If you haven’t heard of Samantha Ruddy yet you will soon enough. She is one of the funniest women on Twitter. She writes for College Humor. And she recently opened for Tig Notaro. Aka all around badass. I first came across her when I was one of the hundreds/thousands of people to retweet/favorite this  gem:

samantharuddytweet

To me, comedy writing and stand-up comedians are the pinnacle of confidence and intelligence. I am seriously in awe of stand-up comics. I wanted to ask Samantha about being a creative person, living fully, and finding confidence. Samantha was gracious enough to answer our questions and I’m still pinching myself and asking, as Samantha sometimes does, Me? Seriously?

First off, can you introduce yourself to our readers?

Hi! I’m Samantha Ruddy. 

What initially drew you to stand-up comedy?

I’ve always loved comedy. Cliche, but true. I work well with others, but I love just getting lost in my head and writing, which I think lends itself to stand-up since you’re working mostly alone.

Was there ever a moment where you wanted to flip the table and walk away from writing comedy?

Not really! I think I’ve had too many other jobs where I wanted to do that. I get writers block, but it’s more of a disappointing thing for me than rage-inducing. Usually.

So much of stand-up demands you to put yourself out there over and over again: how do you keep yourself going?

Well, to be honest, I don’t think I’m too far on the intimate side as far as comedians go. Sure, I’ll talk about private aspects of my life occasionally, but not to the extent of other comics. I’m primarily a joke writer. Some of the things in my act are total lies. I always joke that I’m not even gay. (I am) I just want to write funny jokes. If it also happens to be true and intimate, added bonus! Maybe that’ll change as I grow as a comic. I’m only three years in. 

Do you ever struggle with self-doubt? If so, what do you do to overcome it?

Sure. I am on my way to open for Tig Notaro in a 1000 person theater right now and all morning I’ve just been like “Me? Seriously?” I like listening to rap music.
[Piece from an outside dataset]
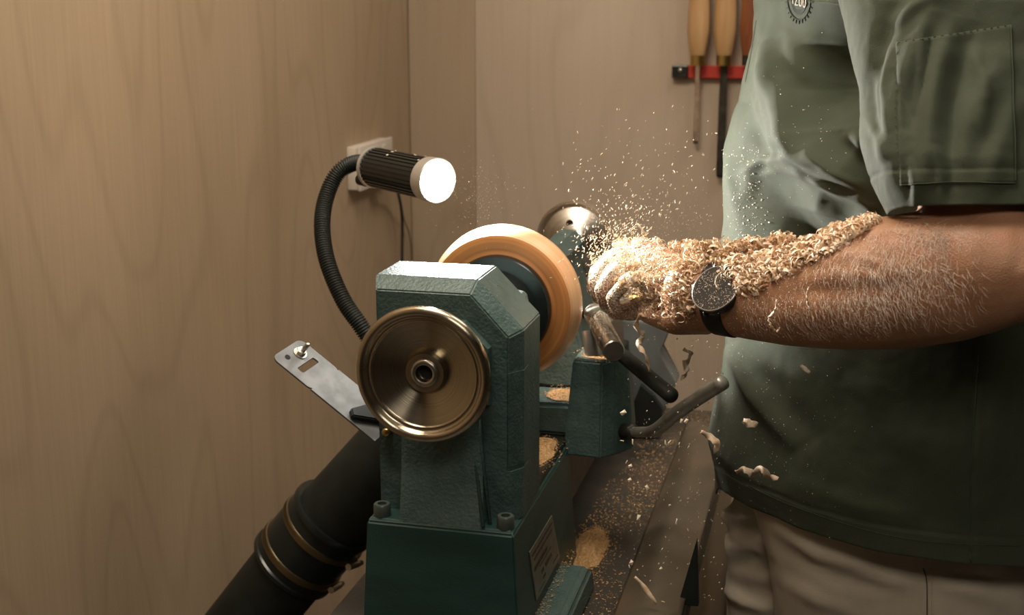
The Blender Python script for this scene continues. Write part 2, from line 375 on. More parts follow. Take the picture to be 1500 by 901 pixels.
# nameplate on the side
XS = -.3275
def side(x, y): p = A(x, y, X=XS); return p
n_tl, n_tr, n_bl, n_br = side(765, 808), side(798, 754), side(769, 878), side(804, 814)
def npt(u, v, dx=0):
    p = (n_tl * (1 - u) + n_tr * u) * (1 - v) + (n_bl * (1 - u) + n_br * u) * v
    return Vector((br + .006 + dx, p.y, p.z))
br_face = max(br, xr)
bm = bmesh.new()
def npl(u, v, d):
    p = npt(u, v); xf = br + .004 + (xr - br - .004) * (p.z - BZ) / (zt - .004 - BZ); return (xf + .0004 + d, p.y, p.z)
loft(bm, [[npl(0, 0, 0), npl(1, 0, 0), npl(1, 1, 0), npl(0, 1, 0)], [npl(0, 0, .0012), npl(1, 0, .0012), npl(1, 1, .0012), npl(0, 1, .0012)]])
plate = build('nameplate', bm, M['paper'], L, label='small worn maker plate with dark print on the right side')
bm = bmesh.new()
rows = [(.10, .05, .95, .045), (.22, .10, .9, .045), (.37, .05, .62, .09), (.50, .25, .75, .03), (.62, .45, .72, .085), (.62, .28, .38, .085), (.78, .30, .42, .06), (.86, .72, .95, .035), (.90, .1, .35, .03)]
for v0, u0, u1, h in rows:
    u = u0
    while u < u1 - .01:
        wd = rnd.choice((.022, .03, .038)); a = npl(u, v0, .0013); b_ = npl(min(u + wd, u1), v0, .0013); c = npl(min(u + wd, u1), v0 + h, .0013); d = npl(u, v0 + h, .0013)
        bm.faces.new([bm.verts.new(q) for q in (a, b_, c, d)]); u += wd + .012
build('print', bm, M['ink'], plate)
# foot on the right of the base
bm = bmesh.new()
f0 = A(822, 822, Z=BZ + .035); f1 = A(856, 846, Z=BZ + .033); 
loft(bm, [rect(BZ, XS - .02, f1.x + .006, 1.30, f0.y + .01), rect(BZ + .028, XS - .02, f1.x + .002, 1.30, f0.y + .004), rect(BZ + .034, XS - .02, f1.x - .006, 1.30, f0.y - .004)])
bmesh.ops.bevel(bm, geom=bm.edges[:], offset=.004, segments=3, affect='EDGES')
build('foot', bm, M['green'], L)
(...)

Cause they’re like “I’m the greatest!” and it sort of rubs off on me to the point where I can be like “I’m okay!”

You speak openly about being a member of the LGBTQ community — what advice would you give to someone who is navigating the coming out process?
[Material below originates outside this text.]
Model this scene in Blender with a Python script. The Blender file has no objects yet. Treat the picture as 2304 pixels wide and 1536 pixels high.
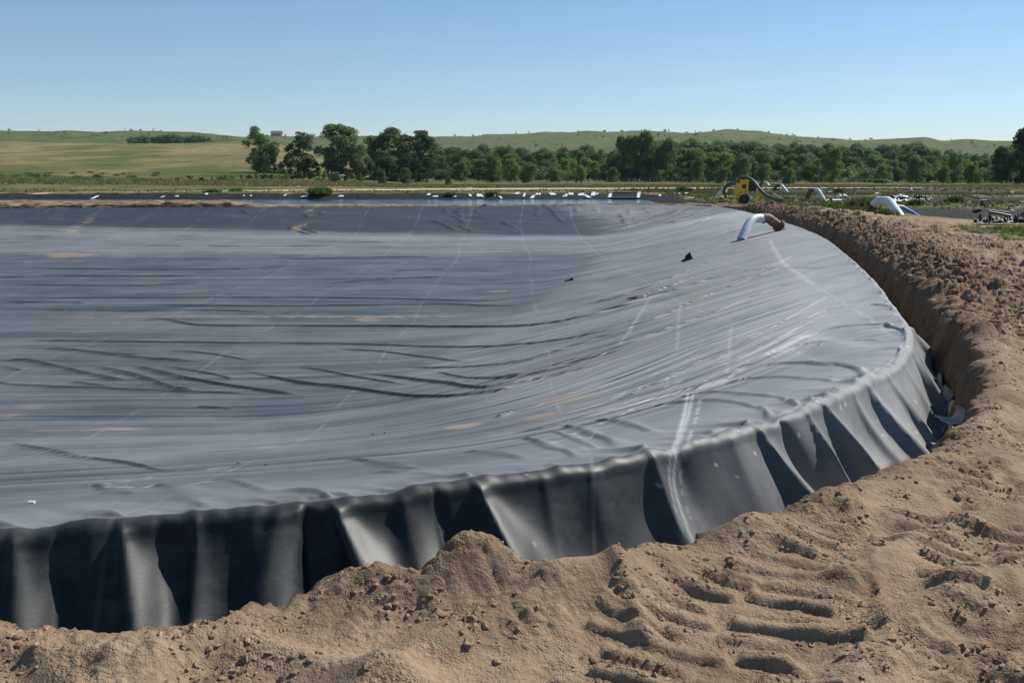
import bpy, bmesh, math, random
import numpy as np
from mathutils import Vector, Matrix
random.seed(7); rng = np.random.default_rng(7)
SC = bpy.context.scene
COL = SC.collection
R = math.radians
# ------------------------------------------------------------------ camera
HC, F, HZ = 2.2, 2300.0, 388.0           # eye height, focal length and horizon row (2304x1536 picture)
PITCH = math.atan((768 - HZ) / F)
cam_d = bpy.data.cameras.new('camera'); cam = bpy.data.objects.new('camera', cam_d); COL.objects.link(cam)
cam_d.sensor_width = 36; cam_d.lens = 36 * F / 2304; cam_d.clip_start = 0.1; cam_d.clip_end = 20000
cam.location = (0, 0, HC); cam.rotation_euler = (math.pi / 2 - PITCH, 0, 0)
SC.camera = cam
# ------------------------------------------------------------------ sky and sun
SUN_AZ = R(57)          # clockwise from +Y
SUN_EL = R(44)
W = bpy.data.worlds.new('World'); SC.world = W; W.use_nodes = True
nt = W.node_tree; nt.nodes.clear()
sky = nt.nodes.new('ShaderNodeTexSky'); sky.sky_type = 'NISHITA'; sky.sun_disc = False
sky.sun_elevation = SUN_EL; sky.sun_rotation = SUN_AZ; sky.air_density = 1.0; sky.dust_density = 0.0; sky.ozone_density = 2.6; sky.altitude = 700
bg = nt.nodes.new('ShaderNodeBackground'); bg.inputs[1].default_value = 0.095
out = nt.nodes.new('ShaderNodeOutputWorld')
# thin wisps of cirrus low in the sky on the right
tc = nt.nodes.new('ShaderNodeTexCoord'); mp = nt.nodes.new('ShaderNodeMapping'); mp.inputs['Scale'].default_value = (5, 5, 42)
nz = nt.nodes.new('ShaderNodeTexNoise'); nz.inputs['Scale'].default_value = 1.3; nz.inputs['Detail'].default_value = 6
rp = nt.nodes.new('ShaderNodeMapRange'); rp.inputs[1].default_value = 0.56; rp.inputs[2].default_value = 0.80; rp.inputs[3].default_value = 0; rp.inputs[4].default_value = 0.6
sx = nt.nodes.new('ShaderNodeSeparateXYZ'); rx = nt.nodes.new('ShaderNodeMapRange'); rx.inputs[1].default_value = 0.05; rx.inputs[2].default_value = 0.5
mm = nt.nodes.new('ShaderNodeMath'); mm.operation = 'MULTIPLY'
mx = nt.nodes.new('ShaderNodeMixRGB'); mx.inputs[2].default_value = (5.6, 6.2, 6.9, 1)
L = nt.links.new
L(tc.outputs['Generated'], mp.inputs[0]); L(mp.outputs[0], nz.inputs[0]); L(nz.outputs[0], rp.inputs[0])
L(tc.outputs['Generated'], sx.inputs[0]); L(sx.outputs[0], rx.inputs[0]); L(rx.outputs[0], mm.inputs[0]); L(rp.outputs[0], mm.inputs[1])
tr_ = nt.nodes.new('ShaderNodeMapRange'); tr_.inputs[1].default_value = 0.0; tr_.inputs[2].default_value = 0.22
tm_ = nt.nodes.new('ShaderNodeMixRGB'); tm_.inputs[1].default_value = (0.64, 0.69, 0.81, 1); tm_.inputs[2].default_value = (0.63, 0.765, 0.78, 1)
mu_ = nt.nodes.new('ShaderNodeMixRGB'); mu_.blend_type = 'MULTIPLY'; mu_.inputs[0].default_value = 1
L(sx.outputs[2], tr_.inputs[0]); L(tr_.outputs[0], tm_.inputs[0]); L(sky.outputs[0], mu_.inputs[1]); L(tm_.outputs[0], mu_.inputs[2])
L(mm.outputs[0], mx.inputs[0]); L(mu_.outputs[0], mx.inputs[1]); L(mx.outputs[0], bg.inputs[0]); L(bg.outputs[0], out.inputs[0])
sd = bpy.data.lights.new('sun', 'SUN'); sd.energy = 4.0; sd.angle = R(0.5); sd.color = (1, 0.955, 0.88)
so = bpy.data.objects.new('sun', sd); COL.objects.link(so)
sv = Vector((math.sin(SUN_AZ) * math.cos(SUN_EL), math.cos(SUN_AZ) * math.cos(SUN_EL), math.sin(SUN_EL)))
so.rotation_euler = sv.to_track_quat('Z', 'Y').to_euler(); so.location = (30, 15, 40)
SC.view_settings.view_transform = 'Standard'; SC.view_settings.look = 'None'; SC.view_settings.gamma = 1; SC.view_settings.exposure = 0.50
SC.render.engine = 'CYCLES'
SC.cycles.max_bounces = 6; SC.cycles.transparent_max_bounces = 8; SC.cycles.use_denoising = True

# ------------------------------------------------------------------ helpers
_tab = rng.random(65536).astype(np.float32) * 2 * np.pi
_gx, _gy = np.cos(_tab), np.sin(_tab)
def pn(x, y, seed=0):
    """gradient noise about -0.7..0.7"""
    x = np.asarray(x, np.float64); y = np.asarray(y, np.float64)
    xi = np.floor(x).astype(np.int64); yi = np.floor(y).astype(np.int64)
    fx = x - xi; fy = y - yi
    u = fx * fx * fx * (fx * (fx * 6 - 15) + 10); v = fy * fy * fy * (fy * (fy * 6 - 15) + 10)
    def g(a, b, dx, dy):
        h = ((a * 374761393 + b * 668265263 + seed * 1442695041) & 0x7fffffff); h = ((h ^ (h >> 13)) * 1274126177) & 0x7fffffff
        h = (h ^ (h >> 16)) & 65535
        return _gx[h] * dx + _gy[h] * dy
    a = g(xi, yi, fx, fy); b = g(xi + 1, yi, fx - 1, fy); c = g(xi, yi + 1, fx, fy - 1); d = g(xi + 1, yi + 1, fx - 1, fy - 1)
    return a + (b - a) * u + (c - a) * v + (a - b - c + d) * u * v
def fbm(x, y, sc, octv=4, seed=0, gain=0.5, lac=2.03):
    t = 0; a = 1.0; f = 1.0 / sc
    for i in range(octv):
        t = t + a * pn(x * f + 17.3 * i, y * f - 9.1 * i, seed + i); a *= gain; f *= lac
    return t
def ss(a, b, x):
    t = np.clip((x - a) / (b - a), 0, 1); return t * t * (3 - 2 * t)
def lerp(a, b, t): return a + (b - a) * t

def mesh_grid(name, X, Y, Z, mat, attrs=None, parent=None, smooth=True, keep=None, flip=False):
    n, m = X.shape
    co = np.stack([X, Y, Z], -1).reshape(-1, 3).astype(np.float32)
    i = np.arange(n - 1)[:, None] * m + np.arange(m - 1)[None, :]
    q = np.stack([i, i + 1, i + m + 1, i + m], -1).reshape(-1, 4)
    if flip: q = q[:, ::-1]
    if keep is not None: q = q[keep.reshape(-1)]
    me = bpy.data.meshes.new(name)
    me.vertices.add(len(co)); me.vertices.foreach_set('co', co.ravel())
    me.loops.add(q.size); me.loops.foreach_set('vertex_index', np.ascontiguousarray(q).ravel().astype(np.int32))
    me.polygons.add(len(q)); me.polygons.foreach_set('loop_start', np.arange(0, q.size, 4, dtype=np.int32))
    me.update(calc_edges=True)
    me.polygons.foreach_set('use_smooth', np.full(len(q), smooth))
    for k, v in (attrs or {}).items():
        a = me.attributes.new(k, 'FLOAT', 'POINT'); a.data.foreach_set('value', np.ascontiguousarray(v, dtype=np.float32).ravel())
    me.materials.append(mat)
    o = bpy.data.objects.new(name, me); COL.objects.link(o)
    if parent: o.parent = parent
    return o
def mesh_raw(name, co, faces, mat, parent=None, smooth=True, attrs=None):
    """faces: array (n,3) or (n,4)"""
    co = np.asarray(co, np.float32); q = np.asarray(faces, np.int32); k = q.shape[1]
    me = bpy.data.meshes.new(name)
    me.vertices.add(len(co)); me.vertices.foreach_set('co', co.ravel())
    me.loops.add(q.size); me.loops.foreach_set('vertex_index', q.ravel())
    me.polygons.add(len(q)); me.polygons.foreach_set('loop_start', np.arange(0, q.size, k, dtype=np.int32))
    me.update(calc_edges=True); me.polygons.foreach_set('use_smooth', np.full(len(q), smooth))
    for kk, v in (attrs or {}).items():
        a = me.attributes.new(kk, 'FLOAT', 'POINT'); a.data.foreach_set('value', np.ascontiguousarray(v, dtype=np.float32).ravel())
    me.materials.append(mat)
    o = bpy.data.objects.new(name, me); COL.objects.link(o)
    if parent: o.parent = parent
    return o
def tag(o, label, cat, group=None, kind=None):
    if label: o['label'] = label
    if cat: o['category'] = cat
    if group: o['group'] = group
    if kind: o['kind'] = kind
    return o
def thing(name, loc, label, cat, group=None, rz=0.0):
    o = bpy.data.objects.new(name, None); COL.objects.link(o); o.location = loc; o.rotation_euler = (0, 0, rz)
    o.empty_display_size = 0.3
    return tag(o, label, cat, group)
def copy_tree(o, parent=None):
    c = o.copy(); COL.objects.link(c)
    if parent: c.parent = parent
    for ch in list(o.children): copy_tree(ch, c)
    return c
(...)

I think just be honest with yourself as soon as you can and come out to everybody else when it feels safe. I have a wonderful family who I’m sure would’ve supported me in high school, but I didn’t realize I was gay until I was about to head off to college. I always wonder what high school would’ve been like if I had figured it out earlier. Anyway, way to make this about you, Samantha.

What advice would you give to a young person who is pursuing a creative, “non-traditional” path in life?

Have a strong support system of friends who are doing similar things, but also, ones who work at banks and as teachers and are just like normal people. I don’t live with comics and I really love it. You get so wrapped up in this world and it’s nice to come home to people who can give you a break from it.

Name three stand-ups we should be paying attention to.

Casey James Salengo

Luke Mones

Janelle James

Those three all have very unique voices and are different from each other,  so everyone is bound to like at least one of them. Also they’re hilarious.

Name three, creative, non-stand-up friends of yours we should be paying attention to.

Annie Licata and Julie Kosin are both young journalists who work for Rolling Stone and Harper’s Bazaar, respectively. Both are great writers.

Jeanette Wall manages bands and runs a label called Miscreant Records with one of my favorite bands, PWR BTTM, on it. I want to be her when I grow up.

 

Thank you again to Samantha for taking the time to be part of the blog! Can’t wait to see where she goes next.